The IEEE 802.3 standard governs PoE Switches and PoE Injectors. There is no special cabling required with the exception that the standard called Ultra-PoE uses all eight (8) pins of the RJ45 connector, so this would be one instance where a cheaper 4-pin cable would not work.
The table below shows the IEEE 802.3 standards and their requirements:
| PoE Standard | Minimum Cable Required | Pins Required | Supported Modes |
|---|---|---|---|
| IEEE 802.3af | Cat5 | 4-pins or 2 Pairs | Mode A, Mode B |
| IEEE 802.3at | Cat5 | 4-pins or 2 Pairs | Mode A, Mode B |
| IEEE 802.3bt Type 3 | Cat5 | 8-pins or 4 Pairs | 4-pair |
| IEEE 802.3bt Type 4 | Cat5 | 8-pins or 4 Pairs | 4-pair |
There is a type of cable called CCA or Copper Clad Aluminum. Although this cable is fine for networking, it is not suitable for use with PoE. This is due to the aluminum core. Aluminum doesn't conduct as well as copper and has a higher DC resistance. This causes it to lose more power over distance and to get hotter. When working with PoE, stick with 100% copper cabling.

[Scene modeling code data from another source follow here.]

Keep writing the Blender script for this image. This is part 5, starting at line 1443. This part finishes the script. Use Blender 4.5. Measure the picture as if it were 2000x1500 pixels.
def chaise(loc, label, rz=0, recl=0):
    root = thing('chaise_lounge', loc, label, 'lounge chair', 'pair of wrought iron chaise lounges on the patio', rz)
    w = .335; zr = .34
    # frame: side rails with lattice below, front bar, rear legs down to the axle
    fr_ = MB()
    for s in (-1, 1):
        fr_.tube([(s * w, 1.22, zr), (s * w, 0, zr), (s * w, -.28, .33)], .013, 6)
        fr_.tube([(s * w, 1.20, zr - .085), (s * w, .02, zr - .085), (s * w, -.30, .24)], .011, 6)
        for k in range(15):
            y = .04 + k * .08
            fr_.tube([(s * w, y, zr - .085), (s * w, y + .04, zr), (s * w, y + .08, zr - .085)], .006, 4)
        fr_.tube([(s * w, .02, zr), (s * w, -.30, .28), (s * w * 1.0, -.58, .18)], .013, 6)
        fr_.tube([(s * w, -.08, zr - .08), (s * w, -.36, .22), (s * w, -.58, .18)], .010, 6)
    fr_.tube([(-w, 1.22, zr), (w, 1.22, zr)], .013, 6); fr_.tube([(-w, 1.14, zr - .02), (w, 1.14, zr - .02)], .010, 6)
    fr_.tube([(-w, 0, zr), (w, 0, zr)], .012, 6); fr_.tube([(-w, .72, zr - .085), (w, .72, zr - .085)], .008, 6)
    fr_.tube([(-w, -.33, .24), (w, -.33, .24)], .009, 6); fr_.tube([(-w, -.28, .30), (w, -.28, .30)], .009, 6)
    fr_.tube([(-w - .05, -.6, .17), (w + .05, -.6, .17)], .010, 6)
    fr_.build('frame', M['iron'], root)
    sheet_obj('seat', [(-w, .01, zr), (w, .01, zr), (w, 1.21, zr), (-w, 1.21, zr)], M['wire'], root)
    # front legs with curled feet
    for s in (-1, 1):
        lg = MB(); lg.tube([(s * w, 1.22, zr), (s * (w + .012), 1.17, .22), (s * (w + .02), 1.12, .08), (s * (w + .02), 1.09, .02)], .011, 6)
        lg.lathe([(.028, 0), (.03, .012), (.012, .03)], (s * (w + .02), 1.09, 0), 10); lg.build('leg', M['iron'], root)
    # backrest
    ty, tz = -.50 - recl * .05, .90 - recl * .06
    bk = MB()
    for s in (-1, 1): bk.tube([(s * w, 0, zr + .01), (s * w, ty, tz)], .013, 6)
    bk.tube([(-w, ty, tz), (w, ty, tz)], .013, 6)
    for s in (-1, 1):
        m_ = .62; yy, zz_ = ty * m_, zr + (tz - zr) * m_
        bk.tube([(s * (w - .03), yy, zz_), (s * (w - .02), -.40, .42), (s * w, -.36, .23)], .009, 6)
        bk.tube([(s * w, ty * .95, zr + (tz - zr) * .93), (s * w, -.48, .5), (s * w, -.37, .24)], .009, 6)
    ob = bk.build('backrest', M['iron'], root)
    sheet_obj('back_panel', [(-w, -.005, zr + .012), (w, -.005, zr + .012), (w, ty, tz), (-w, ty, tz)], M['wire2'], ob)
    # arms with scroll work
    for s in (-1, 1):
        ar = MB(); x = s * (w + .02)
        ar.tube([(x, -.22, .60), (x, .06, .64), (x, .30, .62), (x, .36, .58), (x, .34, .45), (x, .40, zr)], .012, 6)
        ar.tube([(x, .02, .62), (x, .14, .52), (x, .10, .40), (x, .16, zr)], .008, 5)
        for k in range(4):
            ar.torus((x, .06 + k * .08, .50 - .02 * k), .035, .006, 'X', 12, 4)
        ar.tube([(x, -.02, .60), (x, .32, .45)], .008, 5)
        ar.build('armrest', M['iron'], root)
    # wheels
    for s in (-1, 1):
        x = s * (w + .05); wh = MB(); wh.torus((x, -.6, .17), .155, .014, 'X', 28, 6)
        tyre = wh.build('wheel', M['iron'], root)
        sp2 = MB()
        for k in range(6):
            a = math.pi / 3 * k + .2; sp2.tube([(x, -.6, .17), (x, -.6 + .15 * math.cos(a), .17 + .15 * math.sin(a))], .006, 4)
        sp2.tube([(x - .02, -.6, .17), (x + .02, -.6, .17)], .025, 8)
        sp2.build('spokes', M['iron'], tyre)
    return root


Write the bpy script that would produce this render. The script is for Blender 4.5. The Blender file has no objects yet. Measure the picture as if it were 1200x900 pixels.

One of the things you may find difficult about using PoE is figuring out if you have enough power from the PSE for a PoE device. These specs are usually listed in Watts, rather than in the available current, which can further complicate things. Here, knowing which standard each device uses is most helpful.
Below, see the various PoE standards, and the power both supplied and required for each:
| PoE Standard | Voltage @ PD | Voltage @ PSE | Minimum Power for PD | Minimum Output @ PSE | Maximum Cable Length |
|---|---|---|---|---|---|
| IEEE 802.3af | 37-57 V | 44-57 V | 12.95 W or 350 mA | 15.40 W | 100 m |
| IEEE 802.3at | 42.5-57 V | 50-57 V | 25.5 W | 30 W | 100 m |
| IEEE 802.3bt Type 3 | 42.5-57 V | 50-57 V | 51 W | 60 W | 100 m |
| IEEE 802.3bt Type 4 | 41.1-57 V | 52-57 V | 71 W | 100 W | 100 m |
The variations in voltage and current at the PD (Powered Device) in the table above have to do with the length of the cable run. The longer the cable, the more power is lost. You may have noticed in the above table that the maximum cable length for each PoE Standard is 100 m (328'). This is actually a limitation of both Cat5 and Cat6 cables, as the maximum length of a single run for either type of cable is 100m. The minimum voltage and available power listed above assume a cable run of the maximum length.
So then, what if you need to run a cable further than 100m? For PoE devices, you would add a PoE extender. Specifications may vary, but usually, each PoE extender can add another 100 m of cable length between the PSE and the PD. Usually, each PoE extender is only good for a single PD. Not all PoE extenders are the same, though, and some may not support daisy-chaining, while others do. Check out the specifications of any PoE extender you choose to use if you find yourself in a position to need longer cable runs.